* Stated goal *
The required output consists solely of the lines from the top of the listing through the line containing "tube('gland', [P(800, 300, z0", transcribed exactly.
---------------
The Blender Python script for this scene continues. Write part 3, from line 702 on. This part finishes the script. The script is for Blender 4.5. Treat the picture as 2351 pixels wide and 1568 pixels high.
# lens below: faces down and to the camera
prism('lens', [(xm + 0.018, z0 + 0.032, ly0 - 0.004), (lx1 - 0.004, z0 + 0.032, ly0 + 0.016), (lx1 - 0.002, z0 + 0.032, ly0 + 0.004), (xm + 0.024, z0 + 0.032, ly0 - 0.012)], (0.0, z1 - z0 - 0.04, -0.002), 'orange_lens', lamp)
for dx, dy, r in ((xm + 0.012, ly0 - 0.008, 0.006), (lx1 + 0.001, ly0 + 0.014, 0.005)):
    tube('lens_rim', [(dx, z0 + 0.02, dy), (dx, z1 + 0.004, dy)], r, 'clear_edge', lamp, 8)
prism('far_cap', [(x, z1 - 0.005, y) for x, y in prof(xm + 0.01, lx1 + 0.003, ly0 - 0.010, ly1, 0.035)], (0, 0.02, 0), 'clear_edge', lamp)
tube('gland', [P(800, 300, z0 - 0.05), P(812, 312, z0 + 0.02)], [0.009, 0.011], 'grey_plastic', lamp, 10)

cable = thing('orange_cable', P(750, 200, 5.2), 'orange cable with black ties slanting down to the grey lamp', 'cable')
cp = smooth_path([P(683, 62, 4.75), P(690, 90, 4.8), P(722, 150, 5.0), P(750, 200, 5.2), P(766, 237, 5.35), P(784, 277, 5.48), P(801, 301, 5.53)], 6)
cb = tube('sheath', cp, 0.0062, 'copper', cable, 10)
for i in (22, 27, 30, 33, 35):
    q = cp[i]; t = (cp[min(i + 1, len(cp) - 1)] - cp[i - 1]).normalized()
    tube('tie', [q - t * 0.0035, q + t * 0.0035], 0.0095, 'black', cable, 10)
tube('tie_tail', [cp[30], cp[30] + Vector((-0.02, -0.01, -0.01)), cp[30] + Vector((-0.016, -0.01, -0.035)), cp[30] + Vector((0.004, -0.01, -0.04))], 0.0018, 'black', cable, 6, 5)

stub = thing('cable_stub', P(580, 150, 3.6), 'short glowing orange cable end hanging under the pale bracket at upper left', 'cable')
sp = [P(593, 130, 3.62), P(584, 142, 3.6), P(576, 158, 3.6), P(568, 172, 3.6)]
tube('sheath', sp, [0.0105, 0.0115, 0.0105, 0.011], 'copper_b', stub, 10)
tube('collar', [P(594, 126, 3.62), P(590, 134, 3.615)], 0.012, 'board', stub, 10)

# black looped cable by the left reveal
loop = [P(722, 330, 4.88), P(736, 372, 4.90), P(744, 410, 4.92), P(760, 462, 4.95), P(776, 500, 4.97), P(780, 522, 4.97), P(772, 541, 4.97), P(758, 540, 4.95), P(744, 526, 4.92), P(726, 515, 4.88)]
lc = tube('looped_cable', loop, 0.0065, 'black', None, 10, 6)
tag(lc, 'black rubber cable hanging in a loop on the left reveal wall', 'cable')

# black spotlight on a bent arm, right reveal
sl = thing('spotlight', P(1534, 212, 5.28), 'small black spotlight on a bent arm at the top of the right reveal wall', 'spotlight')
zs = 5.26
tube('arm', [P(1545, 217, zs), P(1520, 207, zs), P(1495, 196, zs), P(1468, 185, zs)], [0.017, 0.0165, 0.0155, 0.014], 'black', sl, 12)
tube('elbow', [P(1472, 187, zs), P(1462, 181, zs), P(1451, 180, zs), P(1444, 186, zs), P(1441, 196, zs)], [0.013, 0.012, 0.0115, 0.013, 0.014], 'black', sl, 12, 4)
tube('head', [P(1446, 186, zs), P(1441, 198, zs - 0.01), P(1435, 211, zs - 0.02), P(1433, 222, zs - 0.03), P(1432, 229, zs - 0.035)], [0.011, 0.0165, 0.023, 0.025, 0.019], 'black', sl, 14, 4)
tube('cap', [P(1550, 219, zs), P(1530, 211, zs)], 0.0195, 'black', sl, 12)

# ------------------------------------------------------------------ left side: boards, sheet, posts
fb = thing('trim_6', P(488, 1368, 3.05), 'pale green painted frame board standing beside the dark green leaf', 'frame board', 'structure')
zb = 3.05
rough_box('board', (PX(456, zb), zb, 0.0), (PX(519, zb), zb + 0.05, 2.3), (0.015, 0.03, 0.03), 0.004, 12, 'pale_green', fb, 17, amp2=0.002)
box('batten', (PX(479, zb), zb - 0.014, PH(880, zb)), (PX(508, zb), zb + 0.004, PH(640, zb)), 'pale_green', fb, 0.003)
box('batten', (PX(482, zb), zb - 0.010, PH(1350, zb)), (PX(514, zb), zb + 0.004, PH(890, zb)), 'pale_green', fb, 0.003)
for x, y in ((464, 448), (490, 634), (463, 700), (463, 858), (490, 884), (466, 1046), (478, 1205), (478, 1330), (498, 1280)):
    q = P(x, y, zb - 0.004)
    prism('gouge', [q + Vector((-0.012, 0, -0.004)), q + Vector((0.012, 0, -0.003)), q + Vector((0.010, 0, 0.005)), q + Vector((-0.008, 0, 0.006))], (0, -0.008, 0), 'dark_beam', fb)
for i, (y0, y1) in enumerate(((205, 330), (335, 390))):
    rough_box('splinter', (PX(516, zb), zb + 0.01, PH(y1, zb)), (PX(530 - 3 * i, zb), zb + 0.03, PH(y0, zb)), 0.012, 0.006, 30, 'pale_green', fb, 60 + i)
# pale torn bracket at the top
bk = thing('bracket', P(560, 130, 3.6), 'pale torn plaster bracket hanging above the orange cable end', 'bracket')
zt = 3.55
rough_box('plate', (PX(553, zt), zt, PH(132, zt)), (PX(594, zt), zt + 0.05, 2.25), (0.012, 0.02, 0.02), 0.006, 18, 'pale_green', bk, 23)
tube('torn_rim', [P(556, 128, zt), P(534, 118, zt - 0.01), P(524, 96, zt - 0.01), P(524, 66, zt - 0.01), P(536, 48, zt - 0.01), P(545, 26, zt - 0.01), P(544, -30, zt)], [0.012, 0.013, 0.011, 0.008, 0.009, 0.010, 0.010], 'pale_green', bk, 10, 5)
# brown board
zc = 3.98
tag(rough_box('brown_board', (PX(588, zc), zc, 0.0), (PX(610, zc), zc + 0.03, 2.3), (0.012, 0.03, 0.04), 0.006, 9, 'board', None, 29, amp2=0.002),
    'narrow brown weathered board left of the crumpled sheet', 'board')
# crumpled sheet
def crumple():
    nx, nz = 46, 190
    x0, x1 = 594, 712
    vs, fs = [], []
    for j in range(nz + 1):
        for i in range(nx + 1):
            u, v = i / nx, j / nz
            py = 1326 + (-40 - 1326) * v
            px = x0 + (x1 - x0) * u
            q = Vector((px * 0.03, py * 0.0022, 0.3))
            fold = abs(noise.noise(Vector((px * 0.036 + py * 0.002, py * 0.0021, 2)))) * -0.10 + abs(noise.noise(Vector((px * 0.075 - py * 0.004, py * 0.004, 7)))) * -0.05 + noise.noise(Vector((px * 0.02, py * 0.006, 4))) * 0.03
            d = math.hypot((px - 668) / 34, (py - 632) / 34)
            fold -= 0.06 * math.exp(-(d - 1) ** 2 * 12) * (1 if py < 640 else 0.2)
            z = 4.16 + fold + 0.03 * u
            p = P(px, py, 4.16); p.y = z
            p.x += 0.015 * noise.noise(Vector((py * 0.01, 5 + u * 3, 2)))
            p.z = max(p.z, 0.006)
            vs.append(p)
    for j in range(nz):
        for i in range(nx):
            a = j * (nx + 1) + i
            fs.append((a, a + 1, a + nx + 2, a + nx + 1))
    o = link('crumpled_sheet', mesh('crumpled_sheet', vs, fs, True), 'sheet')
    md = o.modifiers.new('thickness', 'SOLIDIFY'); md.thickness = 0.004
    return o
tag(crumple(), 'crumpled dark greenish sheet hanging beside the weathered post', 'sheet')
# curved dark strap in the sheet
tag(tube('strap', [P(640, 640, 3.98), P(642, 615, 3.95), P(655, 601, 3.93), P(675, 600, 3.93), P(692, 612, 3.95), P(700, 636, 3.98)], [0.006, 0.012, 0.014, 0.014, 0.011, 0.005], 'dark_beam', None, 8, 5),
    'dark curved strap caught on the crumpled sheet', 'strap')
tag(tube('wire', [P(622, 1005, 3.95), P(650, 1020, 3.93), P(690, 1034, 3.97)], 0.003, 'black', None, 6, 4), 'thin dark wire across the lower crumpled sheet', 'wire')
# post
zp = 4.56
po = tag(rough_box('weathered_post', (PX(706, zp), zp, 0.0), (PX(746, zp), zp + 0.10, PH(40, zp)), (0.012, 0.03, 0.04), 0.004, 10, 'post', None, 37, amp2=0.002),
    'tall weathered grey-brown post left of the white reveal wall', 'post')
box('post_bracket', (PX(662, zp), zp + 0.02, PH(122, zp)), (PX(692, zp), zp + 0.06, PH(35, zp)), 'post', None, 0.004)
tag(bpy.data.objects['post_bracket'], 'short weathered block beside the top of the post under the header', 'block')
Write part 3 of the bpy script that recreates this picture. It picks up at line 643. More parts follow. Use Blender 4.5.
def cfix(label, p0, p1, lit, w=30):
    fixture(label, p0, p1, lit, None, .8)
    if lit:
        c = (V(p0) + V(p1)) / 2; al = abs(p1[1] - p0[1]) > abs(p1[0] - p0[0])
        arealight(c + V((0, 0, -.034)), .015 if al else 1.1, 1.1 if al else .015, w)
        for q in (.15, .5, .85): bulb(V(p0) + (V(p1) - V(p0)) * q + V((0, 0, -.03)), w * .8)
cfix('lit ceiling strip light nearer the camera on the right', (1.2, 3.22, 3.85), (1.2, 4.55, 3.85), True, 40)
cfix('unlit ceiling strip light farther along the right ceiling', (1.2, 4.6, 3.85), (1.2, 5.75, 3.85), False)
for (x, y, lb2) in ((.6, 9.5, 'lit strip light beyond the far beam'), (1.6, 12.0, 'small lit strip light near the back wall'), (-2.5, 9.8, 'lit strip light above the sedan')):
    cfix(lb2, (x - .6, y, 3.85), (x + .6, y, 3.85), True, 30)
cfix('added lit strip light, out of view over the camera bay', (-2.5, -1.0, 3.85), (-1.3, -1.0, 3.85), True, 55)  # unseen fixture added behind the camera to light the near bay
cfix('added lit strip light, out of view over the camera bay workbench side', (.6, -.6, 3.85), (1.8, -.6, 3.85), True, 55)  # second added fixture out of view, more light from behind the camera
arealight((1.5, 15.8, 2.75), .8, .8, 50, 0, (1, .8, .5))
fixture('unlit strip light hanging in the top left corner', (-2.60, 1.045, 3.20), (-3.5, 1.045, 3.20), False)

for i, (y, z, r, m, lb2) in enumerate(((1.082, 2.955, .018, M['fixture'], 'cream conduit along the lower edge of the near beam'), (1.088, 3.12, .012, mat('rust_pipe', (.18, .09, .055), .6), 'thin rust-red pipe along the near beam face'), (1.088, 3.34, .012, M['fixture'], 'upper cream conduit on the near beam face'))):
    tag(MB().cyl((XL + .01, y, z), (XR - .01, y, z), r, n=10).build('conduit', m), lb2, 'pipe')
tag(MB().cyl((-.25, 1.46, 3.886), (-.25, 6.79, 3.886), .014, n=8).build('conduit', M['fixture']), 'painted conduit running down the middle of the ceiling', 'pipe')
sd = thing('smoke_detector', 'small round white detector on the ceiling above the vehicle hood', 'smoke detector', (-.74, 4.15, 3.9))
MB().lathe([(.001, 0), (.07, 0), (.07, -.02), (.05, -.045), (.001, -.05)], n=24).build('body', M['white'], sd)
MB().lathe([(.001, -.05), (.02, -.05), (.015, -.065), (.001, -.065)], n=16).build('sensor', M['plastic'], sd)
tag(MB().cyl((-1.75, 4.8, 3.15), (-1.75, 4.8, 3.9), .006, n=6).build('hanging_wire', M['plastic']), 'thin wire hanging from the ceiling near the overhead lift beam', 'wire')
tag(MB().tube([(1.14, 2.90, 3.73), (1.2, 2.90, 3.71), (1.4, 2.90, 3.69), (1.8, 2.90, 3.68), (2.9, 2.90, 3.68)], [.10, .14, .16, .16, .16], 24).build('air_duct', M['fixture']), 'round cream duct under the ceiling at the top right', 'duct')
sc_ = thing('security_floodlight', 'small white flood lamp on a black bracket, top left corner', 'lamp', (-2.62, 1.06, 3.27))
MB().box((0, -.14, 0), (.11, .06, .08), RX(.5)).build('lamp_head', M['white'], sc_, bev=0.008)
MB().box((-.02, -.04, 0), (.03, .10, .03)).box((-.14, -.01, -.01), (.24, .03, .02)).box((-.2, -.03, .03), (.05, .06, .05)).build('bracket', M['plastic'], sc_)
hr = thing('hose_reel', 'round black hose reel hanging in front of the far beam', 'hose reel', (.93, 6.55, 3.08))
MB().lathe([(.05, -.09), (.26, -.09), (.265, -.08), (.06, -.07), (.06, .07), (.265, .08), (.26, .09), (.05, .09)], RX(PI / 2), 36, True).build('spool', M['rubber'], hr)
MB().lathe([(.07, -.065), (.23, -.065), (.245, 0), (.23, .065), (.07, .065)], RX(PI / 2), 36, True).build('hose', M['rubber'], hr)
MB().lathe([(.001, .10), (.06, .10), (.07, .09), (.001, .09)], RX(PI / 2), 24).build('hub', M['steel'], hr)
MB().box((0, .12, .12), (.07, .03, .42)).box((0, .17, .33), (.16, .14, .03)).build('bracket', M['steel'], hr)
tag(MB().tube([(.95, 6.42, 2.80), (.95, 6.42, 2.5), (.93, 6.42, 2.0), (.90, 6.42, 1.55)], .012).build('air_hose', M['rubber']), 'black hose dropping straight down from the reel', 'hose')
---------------
* In response *
The Blender Python script for this scene continues. Write part 3, from line 702 on. This part finishes the script. The script is for Blender 4.5. Treat the picture as 2351 pixels wide and 1568 pixels high.
# lens below: faces down and to the camera
prism('lens', [(xm + 0.018, z0 + 0.032, ly0 - 0.004), (lx1 - 0.004, z0 + 0.032, ly0 + 0.016), (lx1 - 0.002, z0 + 0.032, ly0 + 0.004), (xm + 0.024, z0 + 0.032, ly0 - 0.012)], (0.0, z1 - z0 - 0.04, -0.002), 'orange_lens', lamp)
for dx, dy, r in ((xm + 0.012, ly0 - 0.008, 0.006), (lx1 + 0.001, ly0 + 0.014, 0.005)):
    tube('lens_rim', [(dx, z0 + 0.02, dy), (dx, z1 + 0.004, dy)], r, 'clear_edge', lamp, 8)
prism('far_cap', [(x, z1 - 0.005, y) for x, y in prof(xm + 0.01, lx1 + 0.003, ly0 - 0.010, ly1, 0.035)], (0, 0.02, 0), 'clear_edge', lamp)
tube('gland', [P(800, 300, z0 - 0.05), P(812, 312, z0 + 0.02)], [0.009, 0.011], 'grey_plastic', lamp, 10)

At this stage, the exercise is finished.